Kirigami is similar to origami, in that it is a form of paper art. The major difference is that in Origami, you fold paper whereas in Kirigami, you fold and cut paper. The word Kirigami comes from the Japanese words "kiru”, meaning "to cut", and “kami” which means "paper". So, kirigami means to cut paper! You've probably already have done a form of kirigami in the past. Do you remember cutting out a white piece of paper in the shape of snowflakes? Well that's Kirigami! 

With these Origami and Kirigami kits there are so many patterns, designs and animals that you can create a home with just a simple piece of paper!

6. Slime


Art is an activity that can employ all the senses—sight, sound, touch, smell, and taste—depending on the activity. Children’s brain synapses fire away as they experiment and create, squishing paint and slime between their fingers, mixing colors and materials, or drawing from imagination or what they see in front of them. This, in turn, forms new neurons in the brain that associate the different senses together. 

7. Sock Puppets



Art helps kids connect with the real world, in their own way. It also helps us connect as a world and as a community because it is an equalizer, helping create a common ground for people who don’t know each other and who may or may not be interested in the same things.
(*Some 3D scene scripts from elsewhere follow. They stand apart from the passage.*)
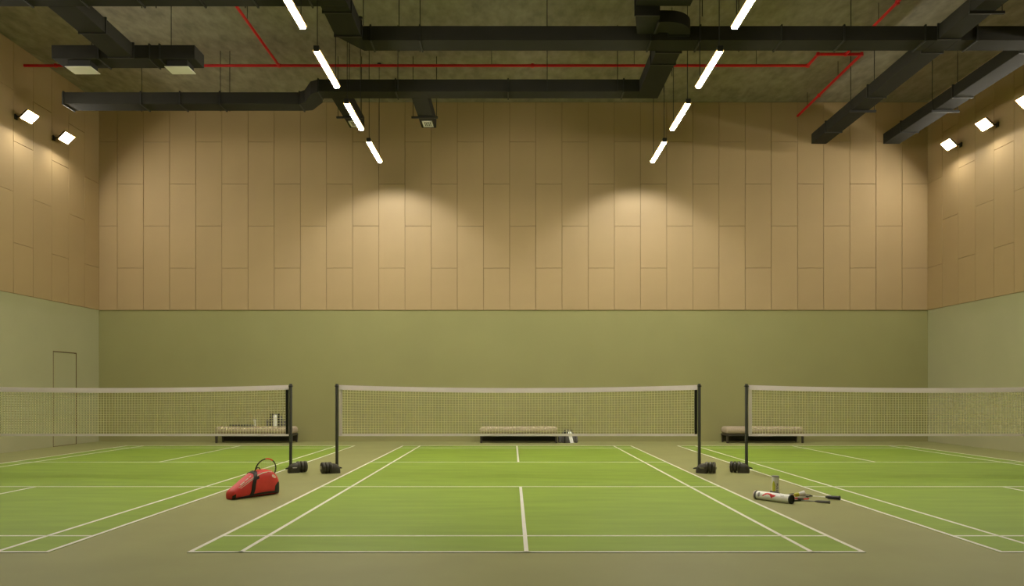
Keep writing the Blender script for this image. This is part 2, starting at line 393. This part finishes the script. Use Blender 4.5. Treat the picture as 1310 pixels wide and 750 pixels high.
for x0, x1 in ((-2.36, -1.98), (-4.24, -3.86)):
    st = MB().box(x0, x1, GY1, 19.86, ZB, ZT, .006).obj('outlet_branch', M['duct'], d, 0)
    gz = ZB-.012; gy0, gy1 = 19.34, 19.78; gx0, gx1 = x0+.06, x1-.06
    m = MB(); b = .035
    m.box(gx0, gx1, gy0, gy0+b+.02, gz, ZB+.002); m.box(gx0, gx1, gy1-b-.02, gy1, gz, ZB+.002)
    m.box(gx0, gx0+b, gy0, gy1, gz, ZB+.002); m.box(gx1-b, gx1, gy0, gy1, gz, ZB+.002)
    m.obj('grille_frame', M['white'], st, 0)
    m = MB()
    for k in range(6):
        xx = gx0+b+.008+k*(gx1-gx0-2*b-.016)/5
        m.box(xx-.006, xx+.006, gy0+b, gy1-b, gz+.003, ZB+.002)
    m.obj('grille_bars', M['white'], st, 0)
    MB().box(x0-.16, x1+.12, 19.0, 19.05, ZB-.05, ZB-.005).obj('trapeze_bar', M['duct_dark'], st, 0)
    for x in (x0-.12, x1+.09): MB().tube([(x, 19.025, ZB-.03), (x, 19.025, H)], .009, 6).obj('hanger_rod', M['duct_dark'], d)
# plenum and round elbow feeding the long duct
ZP = CAMH+7.02
d = thing('air_duct', 'black plenum duct with a round elbow resting into the longest duct at right of centre', 'duct')
prism_x('duct_body', M['duct'], d, 2.30, 3.32, 11.5, 14.14, ZP+.16, ZP+.48)
flange_y(d, 14.14, 2.30, 2.72, ZP+.0, ZP+.40)
MB().loft([[(2.30, 14.15, z), (2.76, 14.15, z), (2.86, AY0, z), (2.45, AY0, z)] for z in (ZP, ZP+.3)]).obj('taper', M['duct'], d, 0)
rg = []
ex, ey, r0, r1 = 2.98, AY0, .12, .55
rg.append([(2.76, ey-r0, ZP-.03), (2.76, ey-r1, ZP-.03), (2.76, ey-r1, ZP+.19), (2.76, ey-r0, ZP+.19)])
for k in range(10):
    q = math.pi/2*k/9
    pt = lambda r, z: (ex+r*math.sin(q)*.92, ey-r*math.cos(q), z)
    rg.append([pt(r0, ZP-.03), pt(r1, ZP-.03), pt(r1, ZP+.19), pt(r0, ZP+.19)])
MB().loft(rg).obj('round_elbow', M['duct'], d, 40)
flange_y(d, AY0-.02, 3.08, 3.46, ZP-.03, ZP+.15); flange_x(d, 2.78, ey-r1, ey-r0, ZP-.03, ZP+.19)
rod(d, 3.56, 14.2, ZP)
# two ducts running to the back on the right
for xa, xb, lab in ((J1a, J1b, 'black duct running to the back wall at right, crossing the longest duct'),
                    (J2a, J2b, 'black duct running to the back wall beside the right wall')):
    d = thing('air_duct', lab, 'duct')
    MB().box(xa, xb, 9.5, 21.15, ZB, ZT, .006).obj('duct_body', M['duct'], d, 0)
    for y in (11.0, 13.2, 14.84, 15.45, 17.8, 20.18): flange_y(d, y, xa, xb)
    for y in (13.75, 18.6):
        MB().box(xa-.06, xb+.16, y-.02, y+.02, ZB-.06, ZB-.008).obj('trapeze_bar', M['duct_dark'], d, 0)
        for x in (xa-.04, xb+.12): rod(d, x, y, ZB-.03)

# ------------------------------------------------------------------ red sprinkler pipes
ZS = CAMH+8.0; PR = .036
d = thing('sprinkler_pipe', 'red sprinkler pipes across the ceiling with a jog and a run to the back wall', 'pipe')
MB().tube([(XL+.02, 18.63, ZS), (7.22, 18.63, ZS), (7.26, 18.60, ZS), (7.26, 18.03, ZS), (7.30, 18.0, ZS), (8.27, 18.0, ZS), (8.29, 18.02, ZS), (8.29, YB-.02, ZS)], PR, 8).obj('pipe_run', M['pipe'], d)
MB().tube([(-5.72, 18.62, ZS), (-5.72, 9.0, ZS)], PR*.9, 8).obj('pipe_branch', M['pipe'], d)
MB().tube([(7.92, 18.0, ZS), (7.92, 9.0, ZS)], PR*.9, 8).obj('pipe_branch', M['pipe'], d)
for x, y in ((-11.2, 18.63), (-5.72, 18.63), (.5, 18.63), (7.26, 18.63), (7.26, 18.0), (8.29, 18.0), (7.92, 18.0), (8.29, 20.5), (7.92, 15.6), (-5.72, 14.6)):
    MB().lathe([(.040, -.04), (.046, -.03), (.046, .03), (.040, .04)], 12, Matrix.Translation((x, y, ZS))).obj('coupling', M['pipe'], d)
for x in (-9.5, -4, -.5, 3, 6.0): pipe_hang(d, x, 18.63, ZS)
for y in (19.3, 21.3): pipe_hang(d, 8.29, y, ZS)
for y in (11.5, 16.4): pipe_hang(d, -5.72, y, ZS); pipe_hang(d, 7.92, y, ZS)

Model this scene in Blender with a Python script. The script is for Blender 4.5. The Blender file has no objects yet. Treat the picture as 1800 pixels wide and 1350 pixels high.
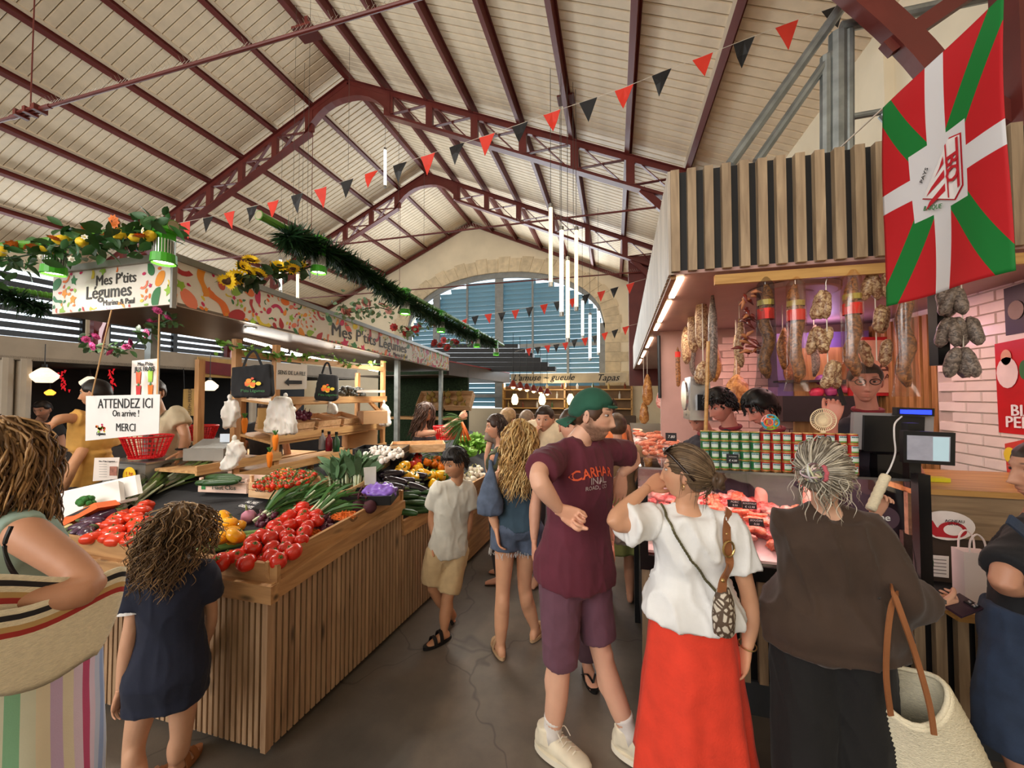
import bpy,bmesh,math,random
from mathutils import Vector,Matrix,noise
from math import sin,cos,pi,radians,sqrt,atan2,exp
V=Vector
rnd=random.Random(7)
scene=bpy.context.scene
COL=scene.collection
# ------------------------------------------------------------------ camera
FPX=676.0
YAW=math.atan(180/FPX)
PIT=math.atan(20/FPX*math.cos(YAW))
CAM=V((0,0,1.75))
FWD=V((-sin(YAW)*cos(PIT),cos(YAW)*cos(PIT),sin(PIT)))
RGT=V((cos(YAW),sin(YAW),0))
UPV=RGT.cross(FWD)
cd=bpy.data.cameras.new('camera')
cd.sensor_width=36.0
cd.lens=36.0*FPX/1800
cd.clip_start=0.05
cam=bpy.data.objects.new('camera',cd)
COL.objects.link(cam)
cam.matrix_world=Matrix(((RGT.x,UPV.x,-FWD.x,CAM.x),(RGT.y,UPV.y,-FWD.y,CAM.y),(RGT.z,UPV.z,-FWD.z,CAM.z),(0,0,0,1)))
scene.camera=cam
def ray(x,y):
 return FWD+RGT*((x-900)/FPX)+UPV*((675-y)/FPX)
def U(x,y,d):
 """surveyed point: photograph pixel and its distance along the viewing axis"""
 return CAM+ray(x,y)*d
def onY(x,y,Y):
 r=ray(x,y)
 return CAM+r*(Y/r.y)
def onX(x,y,X):
 r=ray(x,y)
 return CAM+r*(X/r.x)
def onZ(x,y,z):
 r=ray(x,y)
 return CAM+r*((z-CAM.z)/r.z)
 # ------------------------------------------------------------------ light and exposure
world=bpy.data.worlds.new('sky')
scene.world=world
world.use_nodes=True
bg=world.node_tree.nodes['Background']
bg.inputs[0].default_value=(0.80,0.91,1.0,1)
bg.inputs[1].default_value=1.9
vs=scene.view_settings
vs.view_transform='Standard'
vs.look='None'
vs.gamma=1.0
vs.use_curve_mapping=False
vs.exposure=0.6
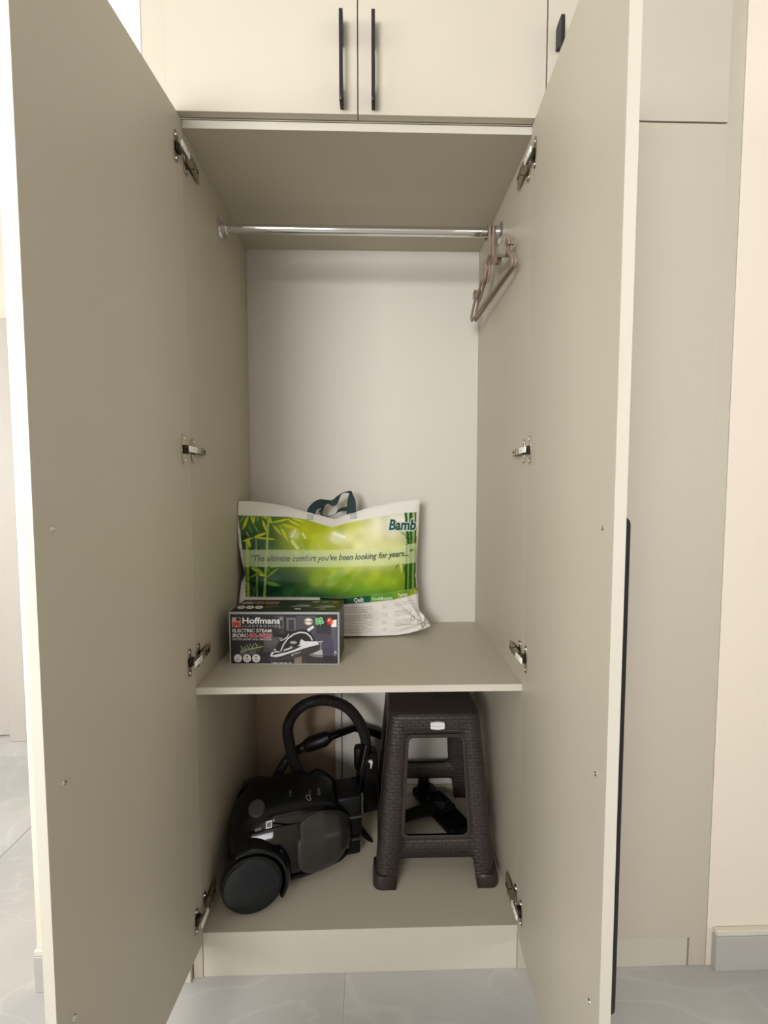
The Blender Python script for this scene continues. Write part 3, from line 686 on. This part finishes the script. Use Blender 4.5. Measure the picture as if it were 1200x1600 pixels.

It can help people of all ages, races, abilities, and even languages engage in a shared (and generally mutually loved) activity. Just like the rainbow trend which started in Italy and got picked up all around the world. Art is a way to bring all of us together especially in trying times. 

Art allows children to process their world and to deal with sometimes scary emotions in a multidimensional way, meaning in a way that words may not be able to do. Feelings and ideas can be reduced to a manageable size and manipulated as desired. Since children absorb incredible amounts of new information, they need to process what they have learned in a safe and reflective way. We are in a difficult time and trying to explain that to a child might be even harder for some of us. Using an artistic way, such as sock puppet, you can allow the child to explore feelings and deal with both daily and significant events in a fun and creative way. 

While children tell us that art is fun, and an activity they enjoy, parents will tell us that art is vital to their families because it keeps everyone engaged and happy which helps with the sometimes difficult transitions of the day. 



When we encourage our children to explore art, we encourage them to master themselves, their bodies, and a variety of tools and techniques. We give them many ways to express themselves. As parents and teachers, you can offer an environment where it is safe to experiment and create, where questions are encouraged and children have free access to the materials they need and enjoy. In doing so, you raise your children to be confident and comfortable with their creativity in whatever form in takes. Drawing, painting, weaving, folding, creating or molding objects from clay has been scientifically proven to help people to deal with different kinds of trauma. Don't let this Quarantine or self isolation period bring you down. Whenever you feel you need an emotional lift grab a brush, pencil, crayon, sock puppet and pick yourself back up again! Create your own happiness! And don't forget to Play Together and Play Forever!